Operation Condor: Italian Court Sentences 24 to Life in Prison

The brutal campaign of kidnapping and murder spanned decades and involved six South American military dictatorships.

An Italian court on Monday sentenced 24 people to life in prison for participating in Operation Condor, a campaign of political repression and terror that gripped much of South America between 1968 and 1989.

The trial was the first of its kind in Europe and focused on the deaths of 43 people, including 23 Italian citizens. All but one of the 24 defendants was convicted in absentia, and they include former Peruvian President Francisco Morales Bermúdez and former Uruguayan Foreign Minister Juan Carlos Blanco.
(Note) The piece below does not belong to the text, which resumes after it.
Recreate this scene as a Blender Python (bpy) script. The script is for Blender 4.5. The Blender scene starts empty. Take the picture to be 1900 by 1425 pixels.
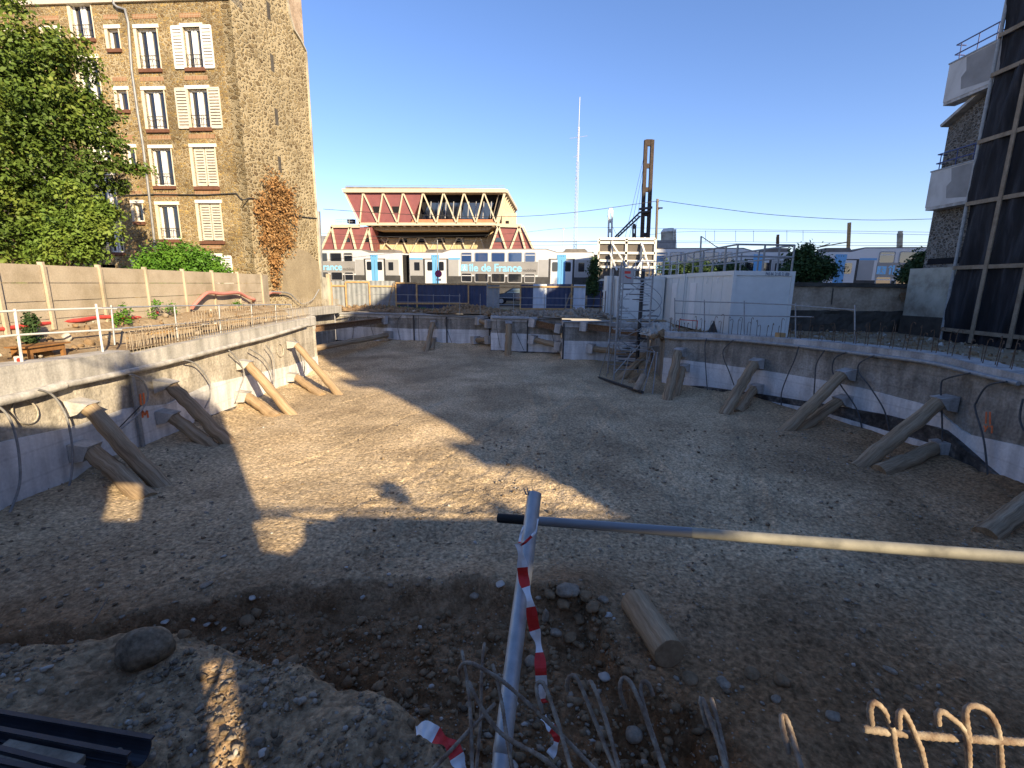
import bpy, math, random
import numpy as np
from mathutils import Vector, Matrix
random.seed(7); rng = np.random.default_rng(7)
SC = bpy.context.scene
COL = SC.collection

# ------------------------------------------------------------------ camera
F_, YH, CX, CY, ROLL = 890.0, 527.0, 950.0, 712.5, math.atan(.014)
PITCH = math.atan((CY-YH)/F_)
Fv = np.array([0, math.cos(PITCH), -math.sin(PITCH)])
_R0 = np.array([1., 0, 0]); _U0 = np.cross(_R0, Fv)
Rv = math.cos(ROLL)*_R0+math.sin(ROLL)*_U0; Uv = np.cross(Rv, Fv)
EYE = np.array([0, 0, 4.7])
cam = bpy.data.cameras.new("camera"); camo = bpy.data.objects.new("camera", cam); COL.objects.link(camo)
cam.sensor_width = 36; cam.lens = F_/1900*36; cam.clip_start = .05; cam.clip_end = 3000
camo.matrix_world = Matrix(((Rv[0], Uv[0], -Fv[0], EYE[0]), (Rv[1], Uv[1], -Fv[1], EYE[1]), (Rv[2], Uv[2], -Fv[2], EYE[2]), (0, 0, 0, 1)))
SC.camera = camo
# ------------------------------------------------------------------ light
SUN_EL, SUN_AZ = math.radians(23), math.radians(145)
w = bpy.data.worlds.new("World"); SC.world = w; w.use_nodes = True
nt = w.node_tree; bg = nt.nodes['Background']
sky = nt.nodes.new('ShaderNodeTexSky'); sky.sky_type = 'NISHITA'; sky.sun_disc = False
sky.sun_elevation = SUN_EL; sky.sun_rotation = SUN_AZ; sky.air_density = 1.0; sky.dust_density = .2; sky.ozone_density = 3.2
hs = nt.nodes.new('ShaderNodeHueSaturation'); hs.inputs['Saturation'].default_value = 1.1; nt.links.new(sky.outputs[0], hs.inputs['Color']); mu = nt.nodes.new('ShaderNodeMixRGB'); mu.blend_type = 'MULTIPLY'; mu.inputs[0].default_value = 1; mu.inputs[2].default_value = (1, .87, .97, 1); nt.links.new(hs.outputs[0], mu.inputs[1]); nt.links.new(mu.outputs[0], bg.inputs[0]); bg.inputs[1].default_value = .114
sl = bpy.data.lights.new("sun", 'SUN'); sl.energy = 5.0; sl.angle = math.radians(.5); sl.color = (1, .8, .53)
so = bpy.data.objects.new("sun", sl); COL.objects.link(so)
SUN = Vector((math.sin(SUN_AZ)*math.cos(SUN_EL), math.cos(SUN_AZ)*math.cos(SUN_EL), math.sin(SUN_EL)))
so.rotation_euler = SUN.to_track_quat('Z', 'Y').to_euler(); so.location = (40, -50, 60)
SC.view_settings.view_transform = 'Standard'; SC.view_settings.look = 'None'
SC.view_settings.exposure = 1.08; SC.view_settings.gamma = 1
SC.cycles.max_bounces = 6; SC.cycles.diffuse_bounces = 4; SC.cycles.glossy_bounces = 2; SC.cycles.transparent_max_bounces = 8

# ------------------------------------------------------------------ sight lines measured on the photograph -> places in the world
def ray(x, y): return Fv+(x-CX)/F_*Rv-(y-CY)/F_*Uv
def _v(a): return Vector((float(a[0]), float(a[1]), float(a[2])))
def PZ(x, y, z): r = ray(x, y); return _v(EYE+r*((z-EYE[2])/r[2]))
def PY(x, y, Y): r = ray(x, y); return _v(EYE+r*(Y/r[1]))
def PX(x, y, X): r = ray(x, y); return _v(EYE+r*(X/r[0]))
def PC(x, y, c): return _v(EYE+ray(x, y)*c)
def PP(x, y, p0, n):
    r = ray(x, y); n = np.array(n, float); return _v(EYE+r*(((np.array(p0, float)-EYE)@n)/(r@n)))
def PW(x, y, path, off=0.0):
    """meets a vertical wall that follows a ground path"""
    best = None; r = ray(x, y)
    for i in range(len(path)-1):
        a = np.array(path[i][:2], float); b = np.array(path[i+1][:2], float); d = b-a
        n = np.array([-d[1], d[0]])/np.linalg.norm(d); a2 = a+n*off
        den = r[:2]@n
        if abs(den) < 1e-9: continue
        t = ((a2-EYE[:2])@n)/den
        if t <= 0: continue
        p = EYE+r*t; u = ((p[:2]-a2)@d)/(d@d)
        if -.03 <= u <= 1.03 and (best is None or t < best[0]): best = (t, p)
    if best is None:
        a = path[-1]; return PY(x, y, a[1])
    return _v(best[1])

# ------------------------------------------------------------------ materials
MATS = {}
def mat(name, cols, scale=3., rough=.9, bump=.0, bscale=30., metal=0., detail=6., stretch=(1, 1, 1), spec=.3, fine=0., pos=None, coords='Object', distort=0., extra=None, streak=0.):
    """layered noise colour; cols = list of rgb"""
    m = bpy.data.materials.new(name); MATS[name] = m; m.use_nodes = True
    n = m.node_tree; N = n.nodes; L = n.links; b = N['Principled BSDF']
    b.inputs['Roughness'].default_value = rough; b.inputs['Metallic'].default_value = metal
    b.inputs['Specular IOR Level'].default_value = spec
    tc = N.new('ShaderNodeTexCoord'); mp = N.new('ShaderNodeMapping'); mp.inputs['Scale'].default_value = stretch
    if coords == 'grain': tc = N.new('ShaderNodeAttribute'); tc.attribute_name = 'grain'; coords = 'Vector'
    L.new(tc.outputs[coords], mp.inputs[0])
    if len(cols) > 1:
        nz = N.new('ShaderNodeTexNoise'); nz.inputs['Scale'].default_value = scale; nz.inputs['Detail'].default_value = detail; nz.inputs['Roughness'].default_value = .6; nz.inputs['Distortion'].default_value = distort
        L.new(mp.outputs[0], nz.inputs['Vector'])
        cr = N.new('ShaderNodeValToRGB'); L.new(nz.outputs['Fac'], cr.inputs[0])
        el = cr.color_ramp.elements; k = len(cols)
        ps = pos or [.32+.36*i/(k-1) for i in range(k)]
        el[0].position = ps[0]; el[0].color = (*cols[0], 1); el[1].position = ps[-1]; el[1].color = (*cols[-1], 1)
        for i in range(1, k-1): e = el.new(ps[i]); e.color = (*cols[i], 1)
        out = cr.outputs[0]
        if fine > 0:
            n2 = N.new('ShaderNodeTexNoise'); n2.inputs['Scale'].default_value = bscale*1.3; n2.inputs['Detail'].default_value = 5
            L.new(mp.outputs[0], n2.inputs['Vector'])
            mr = N.new('ShaderNodeMapRange'); mr.inputs[1].default_value = .3; mr.inputs[2].default_value = .7; mr.inputs[3].default_value = 1-fine; mr.inputs[4].default_value = 1+fine*.7
            L.new(n2.outputs['Fac'], mr.inputs[0])
            mx = N.new('ShaderNodeVectorMath'); mx.operation = 'SCALE'; L.new(out, mx.inputs[0]); L.new(mr.outputs[0], mx.inputs['Scale']); out = mx.outputs[0]
        if streak > 0:
            m4 = N.new('ShaderNodeMapping'); m4.inputs['Scale'].default_value = (2.2, 2.2, .22); L.new(tc.outputs['Object'], m4.inputs[0])
            n4 = N.new('ShaderNodeTexNoise'); n4.inputs['Scale'].default_value = 1.6; n4.inputs['Detail'].default_value = 7; L.new(m4.outputs[0], n4.inputs['Vector'])
            r4 = N.new('ShaderNodeMapRange'); r4.inputs[1].default_value = .42; r4.inputs[2].default_value = .62; r4.inputs[3].default_value = 1.05; r4.inputs[4].default_value = 1-streak; L.new(n4.outputs['Fac'], r4.inputs[0])
            w4 = N.new('ShaderNodeTexWave'); w4.bands_direction = 'Z'; w4.inputs['Scale'].default_value = .55; w4.inputs['Distortion'].default_value = .6; L.new(tc.outputs['Object'], w4.inputs[0])
            r5 = N.new('ShaderNodeMapRange'); r5.inputs[1].default_value = .0; r5.inputs[2].default_value = .03; r5.inputs[3].default_value = .88; r5.inputs[4].default_value = 1; L.new(w4.outputs['Fac'], r5.inputs[0])
            k4 = N.new('ShaderNodeMath'); k4.operation = 'MULTIPLY'; L.new(r4.outputs[0], k4.inputs[0]); L.new(r5.outputs[0], k4.inputs[1])
            x4 = N.new('ShaderNodeVectorMath'); x4.operation = 'SCALE'; L.new(out, x4.inputs[0]); L.new(k4.outputs[0], x4.inputs['Scale']); out = x4.outputs[0]
        L.new(out, b.inputs['Base Color'])
    else:
        b.inputs['Base Color'].default_value = (*cols[0], 1)
    if bump > 0:
        n3 = N.new('ShaderNodeTexNoise'); n3.inputs['Scale'].default_value = bscale; n3.inputs['Detail'].default_value = 8; n3.inputs['Roughness'].default_value = .65
        L.new(mp.outputs[0], n3.inputs['Vector'])
        bp = N.new('ShaderNodeBump'); bp.inputs['Strength'].default_value = 1; bp.inputs['Distance'].default_value = bump
        L.new(n3.outputs['Fac'], bp.inputs['Height']); L.new(bp.outputs[0], b.inputs['Normal'])
    if extra: extra(m, N, L, b, mp)
    return m

def stone_mat(name, stones, mortar, cell=4., mortar_w=.09, patch=None, vscale=1.4, bump=.03, courses=False):
    m = bpy.data.materials.new(name); MATS[name] = m; m.use_nodes = True
    N = m.node_tree.nodes; L = m.node_tree.links; b = N['Principled BSDF']; b.inputs['Roughness'].default_value = .95; b.inputs['Specular IOR Level'].default_value = .1
    tc = N.new('ShaderNodeTexCoord'); mp = N.new('ShaderNodeMapping'); mp.inputs['Scale'].default_value = (1, 1, vscale); L.new(tc.outputs['Object'], mp.inputs[0])
    nz = N.new('ShaderNodeTexNoise'); nz.inputs['Scale'].default_value = 5.; nz.inputs['Detail'].default_value = 3; L.new(mp.outputs[0], nz.inputs['Vector'])
    ad = N.new('ShaderNodeMixRGB'); ad.blend_type = 'ADD'; ad.inputs[0].default_value = .12; L.new(mp.outputs[0], ad.inputs[1]); L.new(nz.outputs['Color'], ad.inputs[2])
    v1 = N.new('ShaderNodeTexVoronoi'); v1.inputs['Scale'].default_value = cell; L.new(ad.outputs[0], v1.inputs['Vector'])
    v2 = N.new('ShaderNodeTexVoronoi'); v2.feature = 'DISTANCE_TO_EDGE'; v2.inputs['Scale'].default_value = cell; L.new(ad.outputs[0], v2.inputs['Vector'])
    sp = N.new('ShaderNodeSeparateColor'); L.new(v1.outputs['Color'], sp.inputs[0])
    cr = N.new('ShaderNodeValToRGB'); L.new(sp.outputs[0], cr.inputs[0]); el = cr.color_ramp.elements
    el[0].color = (*stones[0], 1); el[1].color = (*stones[-1], 1)
    for i in range(1, len(stones)-1): e = el.new(i/(len(stones)-1)); e.color = (*stones[i], 1)
    n2 = N.new('ShaderNodeTexNoise'); n2.inputs['Scale'].default_value = 22; n2.inputs['Detail'].default_value = 6; L.new(mp.outputs[0], n2.inputs['Vector'])
    mr = N.new('ShaderNodeMapRange'); mr.inputs[1].default_value = .3; mr.inputs[2].default_value = .7; mr.inputs[3].default_value = .55; mr.inputs[4].default_value = 1.35; L.new(n2.outputs[0], mr.inputs[0])
    sc_ = N.new('ShaderNodeVectorMath'); sc_.operation = 'SCALE'; L.new(cr.outputs[0], sc_.inputs[0]); L.new(mr.outputs[0], sc_.inputs['Scale'])
    # mortar width wanders
    n4 = N.new('ShaderNodeTexNoise'); n4.inputs['Scale'].default_value = 1.2; n4.inputs['Detail'].default_value = 4; L.new(tc.outputs['Object'], n4.inputs['Vector'])
    mw = N.new('ShaderNodeMapRange'); mw.inputs[1].default_value = .3; mw.inputs[2].default_value = .7; mw.inputs[3].default_value = mortar_w*.45; mw.inputs[4].default_value = mortar_w*1.6; L.new(n4.outputs[0], mw.inputs[0])
    dv = N.new('ShaderNodeMath'); dv.operation = 'DIVIDE'; L.new(v2.outputs['Distance'], dv.inputs[0]); L.new(mw.outputs[0], dv.inputs[1])
    st = N.new('ShaderNodeMapRange'); st.inputs[1].default_value = .6; st.inputs[2].default_value = 1.3; L.new(dv.outputs[0], st.inputs[0])
    mo = N.new('ShaderNodeMixRGB'); mo.inputs[1].default_value = (*mortar[0], 1); mo.inputs[2].default_value = (*mortar[-1], 1); L.new(n4.outputs[0], mo.inputs[0])
    mx = N.new('ShaderNodeMixRGB'); L.new(st.outputs[0], mx.inputs[0]); L.new(mo.outputs[0], mx.inputs[1]); L.new(sc_.outputs[0], mx.inputs[2])
    out = mx.outputs[0]
    if patch:   # broad weathering
        n5 = N.new('ShaderNodeTexNoise'); n5.inputs['Scale'].default_value = .35; n5.inputs['Detail'].default_value = 5; L.new(tc.outputs['Object'], n5.inputs['Vector'])
        m5 = N.new('ShaderNodeMapRange'); m5.inputs[1].default_value = .42; m5.inputs[2].default_value = .62; m5.inputs[3].default_value = 1; m5.inputs[4].default_value = patch; L.new(n5.outputs[0], m5.inputs[0])
        s5 = N.new('ShaderNodeVectorMath'); s5.operation = 'SCALE'; L.new(out, s5.inputs[0]); L.new(m5.outputs[0], s5.inputs['Scale']); out = s5.outputs[0]
    L.new(out, b.inputs['Base Color'])
    hh = N.new('ShaderNodeMath'); hh.operation = 'MULTIPLY_ADD'; L.new(n2.outputs[0], hh.inputs[0]); hh.inputs[1].default_value = .5; L.new(st.outputs[0], hh.inputs[2])
    bp = N.new('ShaderNodeBump'); bp.inputs['Distance'].default_value = bump; L.new(hh.outputs[0], bp.inputs['Height']); L.new(bp.outputs[0], b.inputs['Normal'])
    return m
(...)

They stood trial over the disappearance or death of 43 victims, but the total number of people who were disappeared or murdered during Operation Condor could be as high as 60,000. Hard evidence from government databases confirms that at least 496 political opponents were kidnapped and assassinated during Operation Condor.

Thanks to the declassification of documents, we now know that many victims were killed in shocking ways. Perhaps most chilling are accounts of so-called death flights, when victims were drugged and thrown from airplanes into the ocean, with their stomachs split open to ensure that they either sank or were eaten by sharks.

Justice at long last

But the families of the victims never gave up hope that justice would one day be served.

Prosecutors working the case did so under the precedent of “universal justice,” which was established in London in 2000 with the arrest of former Chilean dictator Augusto Pinochet – a chief mastermind of Operation Condor.

Although the crimes took place during the 1970s and 1980s, newly available documents gave Italian prosecutors enough evidence to proceed with charges against the two dozen former high-ranking government officials.

I have to stress how much effort everybody involved put into the case,” said Arturo Salerni, a lawyer who worked on the case and the president of Liberties member CILD. “Primarily I’m referring to the Italian Ministry of Justice, the organizations of families of the victims, which made important contributions, and finally by many jurists and researchers. Thanks to these efforts the truth has been made public.”

After decades of impunity, the families of the victims now have some degree of justice, some sense of closure to one of recent histories darkest and most heinous periods.